We want a system that supports all individuals to achieve their aspirations. This means there needs to be a particular focus on improving outcomes for Tertiary Education Strategy (TES) priority groups – Māori, Pasifika, at-risk young people, and adults with low literacy and numeracy skills. There is still a significant gap in participation, achievement and outcomes for these groups compared to the rest of the population, particularly at higher levels.

We want all tertiary education organisations (TEOs) to describe in plans how they can improve outcomes for these groups, given their role and mission within the system.

Improving economic and social outcomes for New Zealand

As the Tertiary Education Strategy (TES) notes, we want a more outward-facing tertiary education system that improves economic and social outcomes for New Zealand via strong links to industry, community, schooling and the global economy.

Tertiary education institutions (TEIs), in particular, should have open engagement with their communities, and this engagement should infuse their mission. You might demonstrate this kind of engagement by:

  • being responsive to labour market and skills needs – for example, by systematically seeking and responding to feedback from employers on the value and relevance of graduates’ skills
  • developing strategies for knowledge transfer to industry and the community
  • working with schools and communities to create smoother pathways into tertiary education
  • strengthening engagement with Māori and Pasifika stakeholders
  • exploring opportunities for growing international linkages.

We also expect TEOs to make a greater contribution to economic and social outcomes through focusing on in-demand skill and research needs:

  • in the high-growth sectors of the economy such as ICT, engineering and high-tech manufacturing 
  • in the "backbone" sectors of the economy, including agriculture and tourism and international education
  • to support greater economic activity in the ‘tradeables’ sector (such as supporting the skill needs identified in the Ministry of Primary Industries People Powered Report (PDF, 1.63 MB).
  • to meet future workforce needs in sectors facing significant change (such as health) 
  • that support economic development plans in regions such as Northland, the Bay of Plenty, South Auckland and Canterbury.

We continue to get better information about the outcomes of tertiary education and the current and future needs of the labour market, industries and the general economy. We expect you to use this information to assess how well your programmes are meeting the needs of the economy and society of New Zealand.

International education is an important enabler in strengthening New Zealand’s economic, cultural and social links with the world. New Zealand is a trading nation, and a key objective of the Government’s medium-term economic agenda is to shift resources to the tradeable part of the economy, in order to help earn our way in the world. Growth in the export value of international education is a significant contributor to this objective.

Shining a spotlight on poor employment outcomes in SAC 3 and above

The Ministry of Education (MoE) has been publishing national-level information about the labour market outcomes of graduates since January 2013, as part of its Employment Outcomes of Tertiary Education (EOTE) publication series.

In this investment round, we want to actively use this national-level EOTE data for the first time, to shift funding away from the poorest-performing areas of provision in SAC level 3 and above.

We will look through the national-level data to find SAC level 3 and above qualifications that seem to have very poor employment outcomes. Then we will talk to the TEOs that deliver those qualifications, to understand what’s behind the data and whether we should reduce our investment.

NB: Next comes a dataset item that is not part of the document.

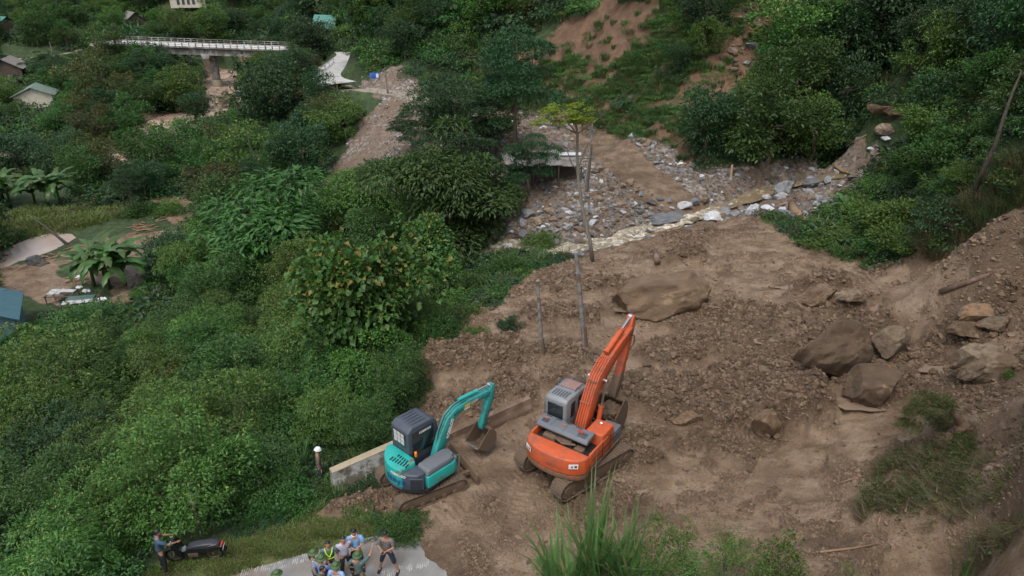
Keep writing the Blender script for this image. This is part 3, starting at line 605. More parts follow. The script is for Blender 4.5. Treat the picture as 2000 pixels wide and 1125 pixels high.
MB().box((1.25, 1.0, 2.12), (2.0, .5, .06), rz=-.12, rx=.2).build('loose_sheet', simple('pale_sheet', (.45, .46, .46), .5, var=.15), sh)
for x, y in ((-2.0, -.8), (.1, -.8), (2.0, -.7), (-2.0, 1.2), (2.0, .9), (-4.0, -.7)): MB().cyl((x, y, -.3), (x, y, 1.75), .07).build('post', M_plank, sh)
MB().box((-.9, .9, .8), (5.8, .06, 1.5)).build('plank_wall', M_plank, sh); MB().box((-2.2, -.2, .5), (.06, 1.9, 1.0)).build('plank_wall', M_plank, sh)
# planks leaning against the slim post
g = G(1146, 381); e = empty('leaning_planks', g, 0, 'two long grey planks leaning upright right of the roofed shed', 'planks')
MB().tube([(0, 0, -.1), (.25, .5, 4.0)], [.10, .09], 4).build('plank', M_plank, e); MB().tube([(-.22, .05, -.1), (.15, .5, 3.6)], [.06, .06], 4).build('plank', M_corr, e)
g = G(1150, 345); e = empty('thin_post', g, 0, 'thin upright post behind the leaning planks', 'post'); MB().cyl((0, 0, -.2), (.1, 0, 4.6), .09, .06, 8).build('shaft', M_polec, e); MB().box((.09, -.08, 3.9), (.25, .05, .3)).build('plate', M_bluer, e)
g = G(1427, 352); o = MB().cyl((0, 0, -.3), (-.03, 0, 1.3), .10, .10, 7).build('wooden_stake', simple('fresh_cut_wood', (.42, .29, .17), .8, var=.2), None, .01, 1); o.location = g; tag(o, 'pale freshly cut wooden stake standing in the rubble by the stream', 'stake')
# collapsed shelters on the mud flat
def shelter(px, py, rz, W, D, sheets, label):
    g = G(px, py); e = empty('sheet_shelter', g, R(rz), label, 'shelter')
    for x, y in ((-W/2, -D/2), (W/2, -D/2), (W/2, D/2), (-W/2, D/2)): MB().cyl((x, y, -.2), (x*1.02, y, .75), .045, .045, 6).build('leg', M_plank, e)
    fr = MB()
    for y in (-D/2, 0, D/2): fr.box((0, y, .76), (W+.3, .07, .07))
    for x in (-W/2, W/2): fr.box((x, 0, .82), (.07, D+.3, .07))
    fr.build('frame', M_plank, e)
    for (x, y, w_, d_, z_, m, tz_) in sheets: MB().box((x, y, z_), (w_, d_, .035), rz=tz_, rx=rt.uniform(-.06, .06)).build('sheet', m, e)
M_ws = simple('whitish_sheet', (.42, .43, .44), .5, var=.3, scale=3, dirt=(.2, .17, .13), dirtamt=.4); M_dg = simple('dark_green_sheet', (.06, .11, .10), .4, var=.3, scale=3)
shelter(125, 590, 4, 2.0, 1.2, [(-.5, .1, 1.0, 1.1, .90, M_ws, .1), (.5, .2, 1.1, .5, .92, M_ws, -.1)], 'collapsed frame with pale sheets, the left of two low shelters on the mud flat')
shelter(162, 606, 12, 2.3, 1.5, [(-.1, -.3, 2.2, .6, .90, M_ws, .05), (0, .35, 2.0, .8, .93, M_dg, .0)], 'low shelter topped with dark green and white sheets, right of the collapsed frame')
M_bag = simple('white_plastic', (.60, .61, .62), .5, var=.15)
for i, (px, py, s_, lb) in enumerate([(158,545,.28,'white plastic sheet snagged on twigs above the two low shelters'),(155,562,.2,'crumpled white bag just above the right low shelter'),(170,570,.22,'white scrap lying behind the right low shelter'),(200,586,.24,'white bag on the mud right of the low shelters'),(190,592,.16,'small white scrap touching the right low shelter')]):
    g = G(px, py); MB
    bm = bmesh.new(); bmesh.ops.create_icosphere(bm, subdivisions=3, radius=s_)
    for v in bm.verts: n_ = .6+.9*float(vnoise(np.array([v.co.x*9+i*5]), np.array([v.co.y*9+v.co.z*7]), i)[0]); v.co = Vector((v.co.x*n_*1.3, v.co.y*n_, abs(v.co.z)*n_*.8))
    me = bpy.data.meshes.new('plastic_bag'); bm.to_mesh(me); bm.free(); me.materials.append(M_bag); o = bpy.data.objects.new('plastic_bag', me); col.objects.link(o); o.location = g; tag(o, lb, 'plastic bag')
# ------------------------------------------------------------------ foliage: real leaf faces spread through each crown
def leafmat(name, dark, light, tip=None, rough=.5, trans=.25, tipamt=.15):
    m, n, b = mat(name)
    g = n.nodes.new('ShaderNodeNewGeometry'); oi = n.nodes.new('ShaderNodeObjectInfo')
    r = g.outputs['Random Per Island']
    cc = mixc(n, ramp(n, r, [(0, (0,)), (.9, (1,))]), dark, light)
    no = noise(n, 1.1, 3, .5, n.nodes.new('ShaderNodeTexCoord').outputs['Object'])
    cc = mixc(n, ramp(n, no, [(.35, (.0,)), (.7, (.8,))]), cc, tuple(v*.55 for v in light))
    if tip:
        sx = n.nodes.new('ShaderNodeSeparateXYZ'); n.links.new(n.nodes.new('ShaderNodeTexCoord').outputs['Object'], sx.inputs[0]); t = ramp(n, r, [(1-tipamt-.02, (0,)), (1-tipamt, (1,))]); t = mth(n, 'MULTIPLY', t, ramp(n, sx.outputs[2], [(.15, (0,)), (.6, (1,))])); cc = mixc(n, t, cc, tip)
    h = n.nodes.new('ShaderNodeHueSaturation'); n.links.new(cc, h.inputs['Color'])
    n.links.new(mth(n, 'ADD', .475, mth(n, 'MULTIPLY', oi.outputs['Random'], .05)), h.inputs['Hue'])
    n.links.new(mth(n, 'ADD', .72, mth(n, 'MULTIPLY', oi.outputs['Random'], .6)), h.inputs['Value'])
    cc = h.outputs[0]
    n.links.new(cc, b.inputs['Base Color']); b.inputs['Roughness'].default_value = rough; b.inputs['Specular IOR Level'].default_value = .35
    tr = n.nodes.new('ShaderNodeBsdfTranslucent'); n.links.new(mixc(n, .5, cc, tuple(min(1, v*1.6) for v in light)), tr.inputs['Color'])
    mx = n.nodes.new('ShaderNodeMixShader'); mx.inputs[0].default_value = trans
    n.links.new(b.outputs[0], mx.inputs[1]); n.links.new(tr.outputs[0], mx.inputs[2]); n.links.new(mx.outputs[0], n.nodes['Material Output'].inputs[0])
    return m
LM = {
 'mid': leafmat('leaf_mid_green', (.018, .048, .012), (.064, .145, .028)),
 'bright': leafmat('leaf_fresh_green', (.030, .078, .014), (.102, .200, .036), (.17, .21, .045), tipamt=.08),
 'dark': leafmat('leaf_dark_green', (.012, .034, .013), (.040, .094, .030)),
 'blue': leafmat('leaf_blue_green', (.020, .046, .022), (.056, .115, .046), rough=.45),
 'olive': leafmat('leaf_olive', (.030, .040, .012), (.085, .100, .028), (.13, .095, .03)),
 'yellow': leafmat('leaf_yellow_green', (.075, .12, .012), (.22, .28, .028), rough=.55),
 'turf': leafmat('leaf_turf', (.07, .115, .02), (.15, .20, .05), (.22, .20, .09), tipamt=.15),
 'tips': leafmat('leaf_russet_tips', (.024, .062, .014), (.080, .155, .030), (.17, .125, .030), tipamt=.13),
 'grass': leafmat('blade_green', (.030, .070, .018), (.105, .175, .055), (.17, .16, .06), tipamt=.10),
 'dry': leafmat('blade_dry', (.09, .075, .04), (.20, .165, .09), (.07, .09, .03), tipamt=.25),
 'banana': leafmat('leaf_banana', (.035, .085, .022), (.085, .17, .045), (.16, .15, .04), rough=.38, tipamt=.12),
 'reed': leafmat('leaf_reed', (.05, .12, .03), (.15, .27, .085), (.24, .24, .10), tipamt=.08, trans=.35),
 'palm': leafmat('leaf_pale_palm', (.055, .085, .065), (.10, .15, .115), rough=.35),
 'bigblue': leafmat('leaf_large_grey', (.040, .075, .045), (.075, .125, .075), rough=.4),
}
def barkmat(name, c1, c2):
    m, n, b = mat(name); co = objco(n); mp = n.nodes.new('ShaderNodeMapping'); mp.inputs['Scale'].default_value = (3, 3, .6); n.links.new(co, mp.inputs[0])
    f = noise(n, 3, 8, .7, mp.outputs[0]); n.links.new(ramp(n, f, [(.35, c1), (.65, c2)]), b.inputs['Base Color']); b.inputs['Roughness'].default_value = .9
    bump(n, b, f, .6, .05); return m
M_bark = barkmat('bark_brown', (.045, .032, .022), (.13, .10, .075)); M_pale = barkmat('bark_pale', (.11, .09, .07), (.26, .23, .19)); M_dead = barkmat('bark_dead', (.035, .028, .022), (.10, .08, .065))
def leaves(P, D, N, L, W, fold=.25, rg=None):
    """one folded leaf per point: D along the leaf, N its up side"""
    D = unit(D); S = unit(np.cross(D, N)); N = unit(np.cross(S, D)); L = np.asarray(L)[:, None]; W = np.asarray(W)[:, None]
    a = P; c_ = P+D*L-N*L*.12; l = P+D*L*.48+S*W*.5+N*W*fold; r = P+D*L*.48-S*W*.5+N*W*fold
    V = np.stack([a, l, c_, r], 1).reshape(-1, 3); k = np.arange(len(P))*4
    F = np.stack([np.stack([k, k+2, k+1], 1), np.stack([k, k+3, k+2], 1)], 1).reshape(-1, 3)
    return V, F
def rdir(g, n):
    v = g.normal(size=(n, 3)); return unit(v)
def join(parts):
    V = []; F = []
    for v, f in parts:
        o = len(V); V += [tuple(map(float, p)) for p in v]; F += [tuple(i+o for i in q) for q in f]
    return V, F
def crown(seed, kind, n=5200, ls=.085):
    """unit crown (radius about 1): clumps through an uneven volume, leaves on the clumps"""
    g = np.random.default_rng(seed); Ps = []; Ds = []; Ns = []; Ls = []
    if kind in ('feather',):
        K = 26
        c = g.uniform(-1, 1, (K*3, 3)); c = c[(c**2).sum(1) < 1][:K]; c[:, 2] = c[:, 2]*1.05; cr = g.uniform(.22, .42, len(c)); fl = .38
    elif kind == 'umbrella':
        K = 34; a = g.uniform(0, 6.28, K); r = np.sqrt(g.random(K))*.95; c = np.stack([r*np.cos(a), r*np.sin(a), .32-.45*r*r+g.normal(0, .13, K)], 1); cr = g.uniform(.12, .26, K); fl = .55
    else:
        K = 46
        c = g.uniform(-1, 1, (K*4, 3)); q = (c**2).sum(1); c = c[(q < 1.0) & (q > .12)][:K]
        c = c*(1+.26*np.sin(c[:, [1, 2, 0]]*3+seed)); cr = g.uniform(.20, .44, len(c)); fl = .8
        if kind == 'dome': c[:, 2] = np.abs(c[:, 2])*.85-.05
    wgt = cr**2; cnt = np.maximum(20, (n*wgt/wgt.sum()).astype(int))
    for i in range(len(c)):
        k = cnt[i]; d = rdir(g, k); d[:, 2] = np.where(d[:, 2] < -.25, -d[:, 2], d[:, 2])
        rad = cr[i]*(.72+.38*g.random(k))
        p = c[i]+d*rad[:, None]*np.array([1, 1, fl])
        out = unit(p*np.array([1, 1, .8])+1e-6); nn = unit(d*.55+np.array([0, 0, .65])+g.normal(0, .28, (k, 3)))
        dd = unit(d+out*.3+np.array([0, 0, -.35])+g.normal(0, .55, (k, 3)))
        if kind == 'droop': dd = unit(d*.9+np.array([0, 0, -.75])+g.normal(0, .42, (k, 3))); nn = unit(d*.7+np.array([0, 0, .6])+g.normal(0, .35, (k, 3)))
        Ps.append(p); Ds.append(dd); Ns.append(nn); Ls.append(ls*g.uniform(.6, 1.35, k))
    if kind in ('ball', 'dome', 'heart', 'fine'):
        for q in range(26):        # shoots that stand out of the outline
            o_ = c[g.integers(len(c))]; d = unit(o_*np.array([1, 1, .6])+np.array([0, 0, .75])+g.normal(0, .35, 3)); ln = g.uniform(.22, .5); k = int(n/330)+6; t_ = g.random(k)
            Ps.append(o_+d*(.28+t_[:, None]*ln)+g.normal(0, .03, (k, 3))); dd = unit(d*.5+rdir(g, k)); Ds.append(dd); Ns.append(unit(np.array([0, 0, 1.0])+g.normal(0, .4, (k, 3)))); Ls.append(ls*g.uniform(.7, 1.3, k))
    P = np.concatenate(Ps); L = np.concatenate(Ls); asp = {'droop': .34, 'feather': .34, 'umbrella': .6, 'heart': .85, 'fine': .4}.get(kind, .5)
    return leaves(P, np.concatenate(Ds), np.concatenate(Ns), L, L*asp), c
def me_from(name, vf, mats, smooth=False, mi=None):
    o = meshobj(name, vf[0], vf[1], mats, smooth=smooth, mi=mi); me = o.data; bpy.data.objects.remove(o); return me
def trunk_mesh(c, h, rad, seed, bark, nb=9):
    g = np.random.default_rng(seed); parts = []
    k = 7; z = np.linspace(-h-.25, -.05, k); px = np.cumsum(g.normal(0, .045, k)); py = np.cumsum(g.normal(0, .045, k)); px -= px[-1]; py -= py[-1]
    P = np.stack([px, py, z], 1); parts.append(tube(P, np.linspace(rad*1.25, rad*.55, k), 8))
    for i in g.permutation(len(c))[:nb]:
        s = P[int(g.integers(k-3, k))]; e = c[i]; mid = (s+e)/2+np.array([0, 0, -.08]); parts.append(tube([s, mid, e], [rad*.4, rad*.26, rad*.08], 5))
    v, f = join(parts); return me_from('trunk', (np.array(v), f), [bark], True)
PROTO = {}
def proto(key, kind, leaf, n, ls, h=1.2, rad=.07, seeds=3, bark=None):
    L = []
    for s in range(seeds):
        vf, c = crown(hash((key, s)) % 1000 if False else sum(map(ord, key))*7+s*13, kind, n, ls)
        L.append((me_from('crown', vf, [LM[leaf]]), trunk_mesh(c, h, rad, s+5, bark or M_bark)))
    PROTO[key] = (L, h)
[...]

In some cases, there will be a good story behind the data, and we won’t want to reduce investment in the qualification.

In other cases, the reason for the poor employment outcome will be that the qualification is not valued by employers, or that there are too many graduates for the number of jobs available. In those cases, we will ask TEOs to commit to reducing their delivery over the plan period. As we have done previously, this investment may be moved elsewhere, either within the same TEO or to another TEO.

Setting challenging but achievable goals

Your plan should set challenging but achievable performance commitments. These commitments need to demonstrate how you will help learners to enrol and support them to succeed along educational pathways which will lead to better economic and social returns for them and society as a whole.

Over time, we want to develop the capability to better understand the links between learner characteristics and educational and career success. We want to use this information to target our investments and encourage TEOs to target their investments to improve the opportunities for learners.

Although this will take time, we are currently developing more learner-focused information based on a pipeline view of the system. This information will help us identify where the system can better reach out to, and improve results for, priority learner groups.

We want to identify the key momentum points/loss points along the educational pipeline for different learner groups so we can identify key ‘strategic investment opportunities’. That is, where we can get the greatest value from interventions aimed at improving outcomes for learners. We want to focus any additional investment opportunities in these areas.

As we develop this information, Investment Managers will be sharing this with you as we engage with your organisation on your plan.

Better information will enable students to make informed choices about what and where to study. In our last Plan Guidance, we signalled our expectation that TEOs would publish better information to help learners make good enrolment decisions.

We’ve done some work and talked with some of you, and developed a consistent set of useful information – the Key Information Set. We’ll be expecting all TEOs to adopt and publish this information on their websites. We’re running a pilot with a small number of organisations at the moment, and will be rolling this out to all TEOs early next year.